If I show that the set of the positive semidefinite (psd) matrices is convex, then the intersection of the set of psd matrices and $x \geq 0$ is also convex. Is that correct?

Answer 1

No need to do that! Note that if $A,B$ are copositive, then for any $0<\lambda<1$ and $x\ge 0$:$$x^T\Bigg(\lambda A+(1-\lambda)B\Bigg)x=\lambda x^TAx+(1-\lambda )x^TBx\ge 0$$which implies that also $\lambda A+(1-\lambda)B$ is copositive and hence the set of copositive matrices is convex.

Answer 2

You can follow these steps.

Let $\mathcal{F}$ denote the family of all the set of a $n\times n$ symmetric copositive matrices.

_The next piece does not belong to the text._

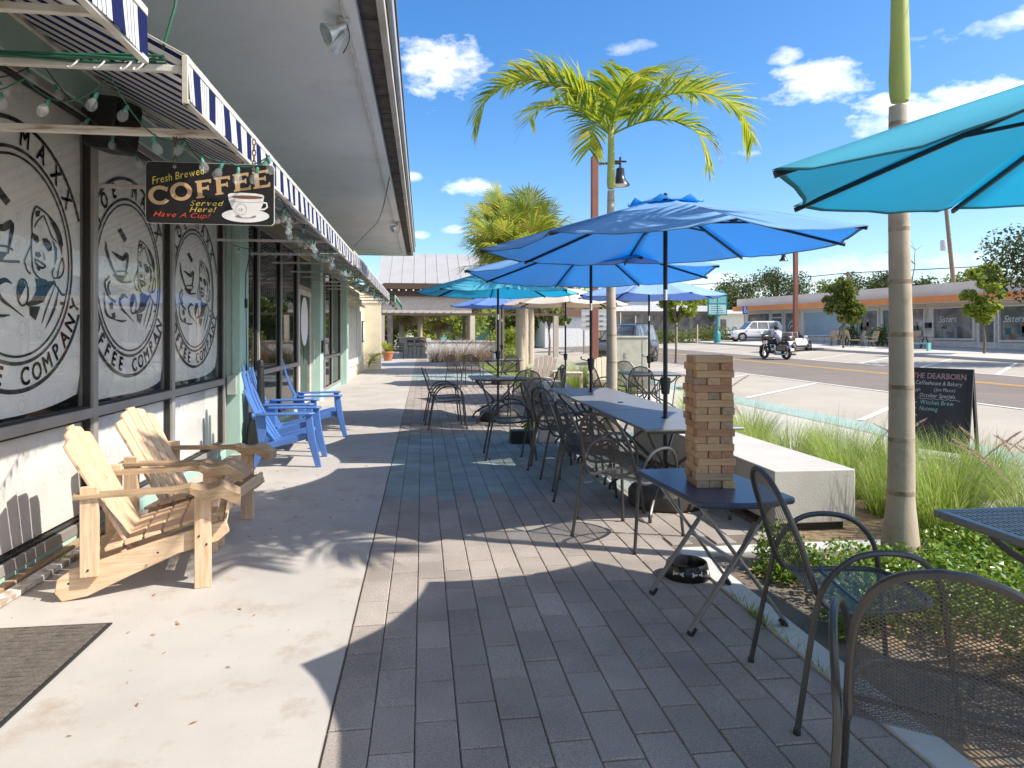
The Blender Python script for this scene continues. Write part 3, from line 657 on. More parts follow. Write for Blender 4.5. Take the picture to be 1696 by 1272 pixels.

Now prove the following two assertions: The first one is,

For any $\lambda>0$, $A\in\mathcal{F}$ implies $\lambda A\in\mathcal{A}$.

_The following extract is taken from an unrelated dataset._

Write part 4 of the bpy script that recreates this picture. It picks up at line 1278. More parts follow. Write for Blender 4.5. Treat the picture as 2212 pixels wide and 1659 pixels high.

Which follows from the fact that $x^T (\lambda A) x = \lambda (x^T Ax)$.

The second is,

For any $A,B\in\mathcal{F}$, $A+B\in\mathcal{F}$.

Which you can do by calculation $x^T (A+B)x$.

Once done. You can combine those two to show that

For any $A,B\in\mathcal{F}$ and $\lambda\in[0,1]$ we have $\lambda A + (1-\lambda) B \in\mathcal{F}$

which means, by definition, that $\mathcal{F}$ is convex.